The two rulebooks, in one place

UK CMA and EU ECGT both apply to anyone selling to consumers in those markets. The lists overlap heavily. Use this as a quick lookup for any future claim.

Banned outright at product level

EU ECGT, from 27 Sept 2026. Unless backed by recognised third-party certification (EU Ecolabel or equivalent).
eco-friendly eco green sustainable environmentally friendly environmentally correct climate-friendly good for the environment energy efficient (without specifics) biodegradable (without specifics)

Banned at product level if offset-based

EU ECGT, no exceptions. These remain permitted at corporate level (sustainability reports, investor comms), just not on products or in consumer-facing claims if the basis is offsetting outside the value chain.
carbon neutral CO2 neutral climate neutral climate positive net zero (at product level) neutral environmental impact positive environmental impact reduced impact (via offsetting)

Flagged as vague or misleading by the UK CMA

Active case studies. Already enforceable.
sustainably sourced responsibly sourced responsible (env. cue) natural (implying env. benefit) plant-based / plant-derived (when not predominantly so) recyclable (without specifics) recycled (without %) bio-based / oxo-biodegradable / mass balance renewable (without lifecycle context) "the most [X] on the market"

Future-tense climate claims

Lawful only with a published, time-bound, third-party-audited implementation plan. Vague aspiration is a breach.
net zero by 2030 carbon neutral by [year] working toward [X] committed to [X]

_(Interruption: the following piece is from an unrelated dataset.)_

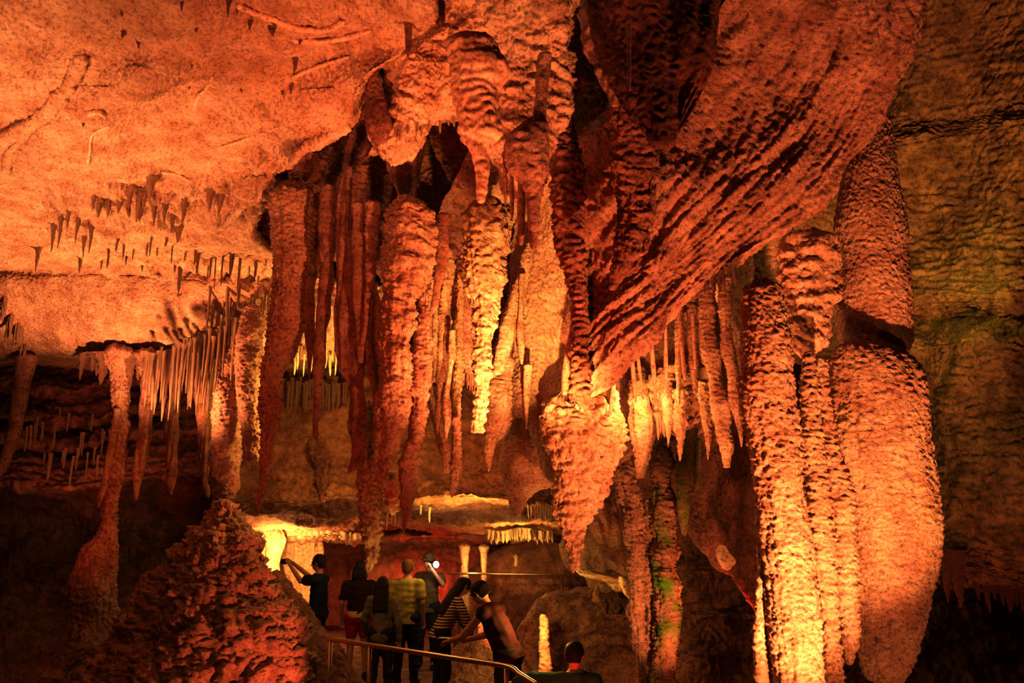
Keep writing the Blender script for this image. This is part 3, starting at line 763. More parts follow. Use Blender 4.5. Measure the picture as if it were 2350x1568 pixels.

Visual and structural claims

Both rulebooks treat these as claims even without words. Self-designed eco-badges are banned outright in the EU; risky in the UK. Silence on a material negative impact is itself a claim.
  • Green leaves, leaf icons, green colour palettes used to imply environmental benefit
  • Self-designed sustainability logos and badges
  • "Natural-looking" imagery on synthetic or high-impact products
  • Filter or category labels on websites, "Eco range" or "Sustainable collection", where products in the filter don't all meet the stated criteria
  • Packaging colour shifts (green / brown / kraft) implying lower impact than the product has
  • Omitting material information that would change the impression. Silence is a claim under both rulebooks.

What still holds (with substantiation)

The shape of a claim that doesn't keep you awake at 2am.
  • Specific quantified facts. "75% post-consumer recycled PET". "Produced with 100% renewable electricity (renewable electricity guarantee (REGO) certificates available)". "30% lower carbon than our 2020 product (lifecycle assessment on file)".
  • Recognised third-party certifications, provided the certification covers what the claim is about. EU Ecolabel. B Corp. Fairtrade. FSC. GOTS.
  • Contribution claims at corporate level. "We invest in verified carbon removal projects" in a sustainability report. Not "this product is carbon neutral" on the pack.
  • Comparative claims with the basis disclosed. "30% less water than our previous formulation" with the method available on request.